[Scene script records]

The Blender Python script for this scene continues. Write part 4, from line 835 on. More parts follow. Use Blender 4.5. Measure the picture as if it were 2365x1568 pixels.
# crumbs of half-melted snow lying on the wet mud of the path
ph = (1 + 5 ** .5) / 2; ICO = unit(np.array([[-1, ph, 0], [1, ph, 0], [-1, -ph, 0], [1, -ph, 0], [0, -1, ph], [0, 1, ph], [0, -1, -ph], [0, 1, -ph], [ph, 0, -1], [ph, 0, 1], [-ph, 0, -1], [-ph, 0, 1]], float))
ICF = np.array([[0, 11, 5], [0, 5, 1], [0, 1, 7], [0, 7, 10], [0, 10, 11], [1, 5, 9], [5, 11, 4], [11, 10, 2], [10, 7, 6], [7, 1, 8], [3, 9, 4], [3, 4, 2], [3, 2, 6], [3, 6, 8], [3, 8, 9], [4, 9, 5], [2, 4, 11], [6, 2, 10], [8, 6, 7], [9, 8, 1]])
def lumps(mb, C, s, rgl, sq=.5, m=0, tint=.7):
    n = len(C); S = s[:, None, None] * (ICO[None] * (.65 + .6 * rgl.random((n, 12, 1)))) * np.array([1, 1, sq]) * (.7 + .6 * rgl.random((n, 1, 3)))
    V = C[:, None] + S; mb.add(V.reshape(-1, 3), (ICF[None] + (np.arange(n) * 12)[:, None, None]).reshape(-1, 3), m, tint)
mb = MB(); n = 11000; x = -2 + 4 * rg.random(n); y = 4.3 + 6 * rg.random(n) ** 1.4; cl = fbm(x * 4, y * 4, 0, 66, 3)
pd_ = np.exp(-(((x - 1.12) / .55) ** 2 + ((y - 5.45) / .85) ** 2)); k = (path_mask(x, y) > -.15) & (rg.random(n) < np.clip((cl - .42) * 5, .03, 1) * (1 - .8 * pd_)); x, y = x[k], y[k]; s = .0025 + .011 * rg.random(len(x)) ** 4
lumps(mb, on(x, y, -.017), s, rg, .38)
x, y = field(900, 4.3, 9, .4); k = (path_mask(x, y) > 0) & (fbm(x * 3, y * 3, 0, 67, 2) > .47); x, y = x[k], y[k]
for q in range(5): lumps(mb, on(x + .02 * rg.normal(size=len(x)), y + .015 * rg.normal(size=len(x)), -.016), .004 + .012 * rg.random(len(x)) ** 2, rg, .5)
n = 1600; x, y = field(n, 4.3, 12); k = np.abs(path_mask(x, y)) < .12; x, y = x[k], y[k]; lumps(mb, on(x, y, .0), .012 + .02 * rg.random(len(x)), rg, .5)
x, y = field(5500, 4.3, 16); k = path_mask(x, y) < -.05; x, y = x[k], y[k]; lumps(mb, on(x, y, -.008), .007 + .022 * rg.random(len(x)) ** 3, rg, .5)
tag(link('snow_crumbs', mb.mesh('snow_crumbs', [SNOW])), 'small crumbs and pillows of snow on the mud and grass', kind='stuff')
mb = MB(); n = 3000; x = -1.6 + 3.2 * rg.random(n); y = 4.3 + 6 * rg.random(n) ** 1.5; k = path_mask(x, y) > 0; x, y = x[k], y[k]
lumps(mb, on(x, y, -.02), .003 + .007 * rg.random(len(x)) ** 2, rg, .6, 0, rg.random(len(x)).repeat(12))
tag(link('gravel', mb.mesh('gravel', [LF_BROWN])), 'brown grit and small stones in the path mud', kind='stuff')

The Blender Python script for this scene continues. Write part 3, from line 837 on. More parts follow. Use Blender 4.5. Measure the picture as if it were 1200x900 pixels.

## What this task involves
Write out every entry word for word.

## Correct output
The Blender Python script for this scene continues. Write part 4, from line 835 on. More parts follow. Use Blender 4.5. Measure the picture as if it were 2365x1568 pixels.
# crumbs of half-melted snow lying on the wet mud of the path
ph = (1 + 5 ** .5) / 2; ICO = unit(np.array([[-1, ph, 0], [1, ph, 0], [-1, -ph, 0], [1, -ph, 0], [0, -1, ph], [0, 1, ph], [0, -1, -ph], [0, 1, -ph], [ph, 0, -1], [ph, 0, 1], [-ph, 0, -1], [-ph, 0, 1]], float))
ICF = np.array([[0, 11, 5], [0, 5, 1], [0, 1, 7], [0, 7, 10], [0, 10, 11], [1, 5, 9], [5, 11, 4], [11, 10, 2], [10, 7, 6], [7, 1, 8], [3, 9, 4], [3, 4, 2], [3, 2, 6], [3, 6, 8], [3, 8, 9], [4, 9, 5], [2, 4, 11], [6, 2, 10], [8, 6, 7], [9, 8, 1]])
def lumps(mb, C, s, rgl, sq=.5, m=0, tint=.7):
    n = len(C); S = s[:, None, None] * (ICO[None] * (.65 + .6 * rgl.random((n, 12, 1)))) * np.array([1, 1, sq]) * (.7 + .6 * rgl.random((n, 1, 3)))
    V = C[:, None] + S; mb.add(V.reshape(-1, 3), (ICF[None] + (np.arange(n) * 12)[:, None, None]).reshape(-1, 3), m, tint)
mb = MB(); n = 11000; x = -2 + 4 * rg.random(n); y = 4.3 + 6 * rg.random(n) ** 1.4; cl = fbm(x * 4, y * 4, 0, 66, 3)
pd_ = np.exp(-(((x - 1.12) / .55) ** 2 + ((y - 5.45) / .85) ** 2)); k = (path_mask(x, y) > -.15) & (rg.random(n) < np.clip((cl - .42) * 5, .03, 1) * (1 - .8 * pd_)); x, y = x[k], y[k]; s = .0025 + .011 * rg.random(len(x)) ** 4
lumps(mb, on(x, y, -.017), s, rg, .38)
x, y = field(900, 4.3, 9, .4); k = (path_mask(x, y) > 0) & (fbm(x * 3, y * 3, 0, 67, 2) > .47); x, y = x[k], y[k]
for q in range(5): lumps(mb, on(x + .02 * rg.normal(size=len(x)), y + .015 * rg.normal(size=len(x)), -.016), .004 + .012 * rg.random(len(x)) ** 2, rg, .5)
n = 1600; x, y = field(n, 4.3, 12); k = np.abs(path_mask(x, y)) < .12; x, y = x[k], y[k]; lumps(mb, on(x, y, .0), .012 + .02 * rg.random(len(x)), rg, .5)
x, y = field(5500, 4.3, 16); k = path_mask(x, y) < -.05; x, y = x[k], y[k]; lumps(mb, on(x, y, -.008), .007 + .022 * rg.random(len(x)) ** 3, rg, .5)
tag(link('snow_crumbs', mb.mesh('snow_crumbs', [SNOW])), 'small crumbs and pillows of snow on the mud and grass', kind='stuff')
mb = MB(); n = 3000; x = -1.6 + 3.2 * rg.random(n); y = 4.3 + 6 * rg.random(n) ** 1.5; k = path_mask(x, y) > 0; x, y = x[k], y[k]
lumps(mb, on(x, y, -.02), .003 + .007 * rg.random(len(x)) ** 2, rg, .6, 0, rg.random(len(x)).repeat(12))
tag(link('gravel', mb.mesh('gravel', [LF_BROWN])), 'brown grit and small stones in the path mud', kind='stuff')

The Blender Python script for this scene continues. Write part 3, from line 837 on. More parts follow. Use Blender 4.5. Measure the picture as if it were 1200x900 pixels.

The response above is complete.